Une transition vers une culture de recrutement axée sur les compétences représenterait un profond changement culturel en France, où non seulement les niveaux des diplômes, mais aussi le type d’université (notamment les grandes écoles), jouent un rôle déterminant, en particulier dans le recrutement des cadres. Il s’avère néanmoins que nombre d’employeurs sont confrontés à de nouvelles réalités économiques: la montée du numérique, la transformation des métiers et la pénurie de main-d’œuvre qualifiée poussent les entreprises à s’adapter, et elles sont de plus en plus nombreuses à reconsidérer leurs critères d’embauche. La réforme de la formation professionnelle de 2019 tient également compte des transformations de l’économie et du marché de l’emploi, et propose désormais un “plan de développement des compétences” à la place du précédent “plan de formation”. Ainsi, là où c’est possible, toutes les parties prenantes gagneraient à privilégier l’embauche axée sur les compétences.
En 2023, la part de la population agée de 25 à 64 ans ne disposant d’aucun diplôme de l’enseignement supérieur était de 58 %. Combien parmi eux ont des compétences clés qui les préparent amplement à des postes visant traditionnellement des personnes diplômées? La capacité de communication, les compétences techniques acquises en autodidacte, l’adaptabilité, la gestion de projet, le leadership et la pensée critique ne sont pas brevetés par les ressortissants de l’enseignement supérieur.

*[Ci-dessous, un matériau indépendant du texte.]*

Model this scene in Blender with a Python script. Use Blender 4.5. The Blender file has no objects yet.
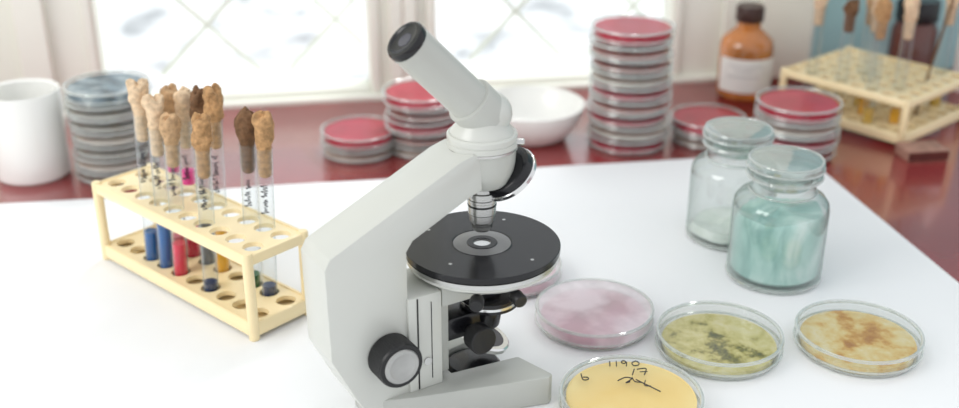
import bpy, bmesh, math, random
from mathutils import Vector, Matrix
random.seed(4)
TZ=0.75            # table top height
CZ=TZ+0.0015       # top of the white cover
SC=bpy.context.scene
COL=SC.collection
SC.view_settings.view_transform='Standard'
try: SC.view_settings.look='None'
except Exception: pass

# ------------------------------------------------------------ materials
def newmat(n):
    m=bpy.data.materials.new(n); m.use_nodes=True
    nt=m.node_tree; nt.nodes.clear()
    out=nt.nodes.new('ShaderNodeOutputMaterial')
    return m,nt,out
def pmat(n,col,rough=0.5,metal=0.0,var=0.06,scale=60,bump=0.0,coat=0.0,trans=0.0,ior=1.45,spec=0.5,sss=0.0,bscale=None,crough=.03):
    m,nt,out=newmat(n)
    b=nt.nodes.new('ShaderNodeBsdfPrincipled')
    b.inputs['Roughness'].default_value=rough; b.inputs['Metallic'].default_value=metal
    b.inputs['Coat Weight'].default_value=coat; b.inputs['Coat Roughness'].default_value=crough; b.inputs['Transmission Weight'].default_value=trans
    b.inputs['IOR'].default_value=ior; b.inputs['Specular IOR Level'].default_value=spec
    tc=nt.nodes.new('ShaderNodeTexCoord'); no=nt.nodes.new('ShaderNodeTexNoise')
    no.inputs['Scale'].default_value=scale; no.inputs['Detail'].default_value=4
    nt.links.new(tc.outputs['Object'],no.inputs['Vector'])
    r=nt.nodes.new('ShaderNodeValToRGB')
    r.color_ramp.elements[0].color=tuple(max(0,c*(1-var)) for c in col)+(1,)
    r.color_ramp.elements[1].color=tuple(min(1,c*(1+var)) for c in col)+(1,)
    r.color_ramp.elements[0].position=.3; r.color_ramp.elements[1].position=.7
    nt.links.new(no.outputs['Fac'],r.inputs['Fac']); nt.links.new(r.outputs['Color'],b.inputs['Base Color'])
    if bump>0:
        n2=nt.nodes.new('ShaderNodeTexNoise'); n2.inputs['Scale'].default_value=bscale or scale; n2.inputs['Detail'].default_value=5
        nt.links.new(tc.outputs['Object'],n2.inputs['Vector'])
        bu=nt.nodes.new('ShaderNodeBump'); bu.inputs['Strength'].default_value=bump; bu.inputs['Distance'].default_value=.002
        nt.links.new(n2.outputs['Fac'],bu.inputs['Height']); nt.links.new(bu.outputs['Normal'],b.inputs['Normal'])
    nt.links.new(b.outputs['BSDF'],out.inputs['Surface'])
    return m
def thin(n,tint=(.95,.97,.96),haze=.05,edge=.35,gloss=.5,hcol=(.8,.83,.82),power=3.0,g0=.035,patch=0.0,pscale=28,zs=1.0):
    m,nt,out=newmat(n)
    tr=nt.nodes.new('ShaderNodeBsdfTransparent'); tr.inputs['Color'].default_value=tint+(1,)
    gl=nt.nodes.new('ShaderNodeBsdfGlossy'); gl.inputs['Roughness'].default_value=.04
    df=nt.nodes.new('ShaderNodeBsdfDiffuse'); df.inputs['Color'].default_value=hcol+(1,)
    lw=nt.nodes.new('ShaderNodeLayerWeight'); lw.inputs['Blend'].default_value=.5
    def mth(op,a,b):
        k=nt.nodes.new('ShaderNodeMath'); k.operation=op; k.use_clamp=True
        for i,v in enumerate((a,b)):
            if isinstance(v,(int,float)): k.inputs[i].default_value=v
            else: nt.links.new(v,k.inputs[i])
        return k.outputs[0]
    f=lw.outputs['Facing']; f3=mth('POWER',f,power)
    g=mth('ADD',mth('MULTIPLY',f3,gloss),g0)
    h=mth('ADD',mth('MULTIPLY',f3,edge),haze)
    if patch:
        tc=nt.nodes.new('ShaderNodeTexCoord'); no=nt.nodes.new('ShaderNodeTexNoise'); no.inputs['Scale'].default_value=pscale; no.inputs['Detail'].default_value=3
        mp=nt.nodes.new('ShaderNodeMapping'); mp.inputs['Scale'].default_value=(1,1,zs); mp.inputs['Location'].default_value=(.01,.02,0)
        nt.links.new(tc.outputs['Object'],mp.inputs['Vector']); nt.links.new(mp.outputs['Vector'],no.inputs['Vector'])
        mr=nt.nodes.new('ShaderNodeMapRange'); mr.inputs['From Min'].default_value=.40; mr.inputs['From Max'].default_value=.64; mr.inputs['To Min'].default_value=0; mr.inputs['To Max'].default_value=patch
        nt.links.new(no.outputs['Fac'],mr.inputs['Value']); h=mth('ADD',h,mr.outputs[0])
    m1=nt.nodes.new('ShaderNodeMixShader'); m2=nt.nodes.new('ShaderNodeMixShader')
    nt.links.new(g,m1.inputs[0]); nt.links.new(tr.outputs[0],m1.inputs[1]); nt.links.new(gl.outputs[0],m1.inputs[2])
    nt.links.new(h,m2.inputs[0]); nt.links.new(m1.outputs[0],m2.inputs[1]); nt.links.new(df.outputs[0],m2.inputs[2])
    nt.links.new(m2.outputs[0],out.inputs['Surface'])
    return m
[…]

Pour s’assurer que les offres d’emploi ciblent les candidats les plus adaptés, il peut être utile que les employeurs précisent plus souvent si un diplôme est réellement nécessaire ou s’il peut être remplacé par une expérience adéquate et/ou une maîtrise démontrée des compétences. Étant donné que l’offre de main-d’œuvre française reste limitée dans certains secteurs de l’économie, l’adoption d’une politique de recrutement axée sur les compétences pourrait contribuer à élargir les viviers de candidats. Pour les salariés ou les chercheurs d’emploi, ces développements sont un signe clair qu’investir dans les compétences est rentable, peu importe leur niveau d’éducation.
Methodologie
Nous avons suivi les exigences en matière de formation en comptabilisant les offres d’emploi sur Indeed en France qui mentionnaient une ou plusieurs exigences en matière de diplôme ou de formation dans la description du poste jusqu’au 30 septembre 2024. Les données ne sont pas ajustées pour tenir compte de la saisonnalité, mais elles sont ajustées pour tenir compte des changements dans la composition des titres d’emploi en les pondérant en fonction de leur composition en 2023. Dans les cas où plusieurs exigences ont été mentionnées, la plus basse a été retenue (cela concerne environ 10 % des annonces).
Le niveau CAP/BP comprend encore l’ancienne dénomination BEP, qui a été supprimée et remplacée par le BP: souvent, les offres d’emploi contiennent encore la mention du BEP.